I’m participating, as I’m able, in Digital Writing Month (#DigiWriMo). Drafting some sections for an upcoming book chapter (with Lisa Kimball) on digital media for ministry felt like a great way to honor the spirit of that endeavor and still get some work done.
In other words: this is a draft.
Allow me to make a bold prediction. When practical theologians interested in ministry and technology look back on the first few decades of the twenty-first century, they will talk about the time before and the time after Keith Anderson’s The Digital Cathedral: Networked Ministry in a Wireless World.
In this 2015 collection of ministry field reporting, Anderson developed a compelling and relevant metaphor to elucidate the following principle:
Digital spaces and practices infuse or supplement physical spaces and practices.
Anderson was certainly not the first or only digital ministry practitioner to free us from the paradigm of “virtual” ministry in a separate “cyberspace.” Meredith Gould dedicated a chapter to the subject in her 2013 Social Media Gospel helpfully titled “Virtual Community Is Real Community” (ch. 6). And before that, Elizabeth Drescher’s analysis of our modern cultural “habitus” in Tweet If You ♥ Jesus stressed that our patterns of life use technology to integrate, rather than separate, the various spheres of our lives.
So this non-binary conception was already instilled among those active in conversations about digital media ministry. What’s so helpful about Digital Cathedral is that it teaches this idea with an appeal to a deeply entrenched and familiar community ministry model: the cathedral.
A cathedral is connected to its neighborhood or village by an intricate and essential web of relational, cultural, and physical connections. Cathedrals blur the line between member and non-member, believer and non-believer, sacred and secular. Cathedrals offer a very old and very flexible way of being church, a way of being church that will become more and more essential as the cultural patterns created by the Baby Boom (which gave birth to the “program” era of church) continue to wane. Cathedrals create a public space for honest theological reflection and conversation. So does the Web.
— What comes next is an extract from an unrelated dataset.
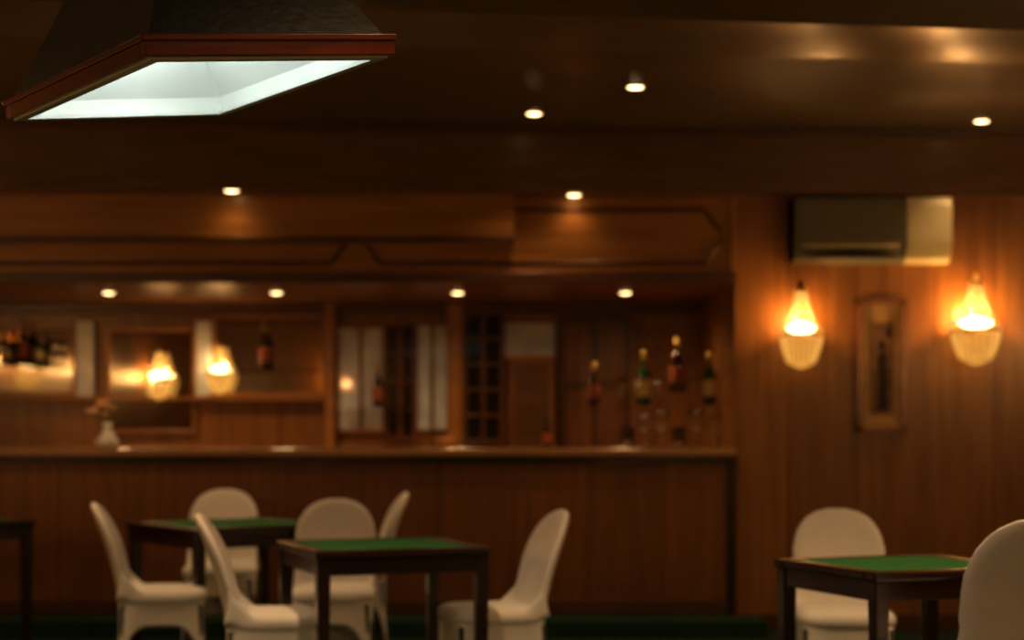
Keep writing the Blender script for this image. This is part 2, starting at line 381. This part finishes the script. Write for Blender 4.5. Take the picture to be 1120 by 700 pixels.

Anderson’s point is that technology allows us to live as ministers in a way that more closely resembles the patterns of a cathedral canon than it does the role of pastor/chaplain/program manager/cruise director to a discrete congregation. Integrating digital practices allow us to be more public, present, playful ministers. [This needs to be fleshed out better.]
In other words, The Digital Cathedral invited us into an era in which we think less about the technology and more about the ministry. We have a long way to go. Hence chapters (here: blog posts) like this one.
Thanks for this post — Although I teach in Jewish Studies, I haven’t done any work on digital ministry, and it’s very interesting to me! The concept of the web as a cathedral is very evocative — I will continue to think about this for sure, and will look up the book you mention.
Thanks, Rachel. Yes, the metaphor is hugely rich. It really doesn’t wear as one works through the book. Glad you liked the post. Thanks for the feedback!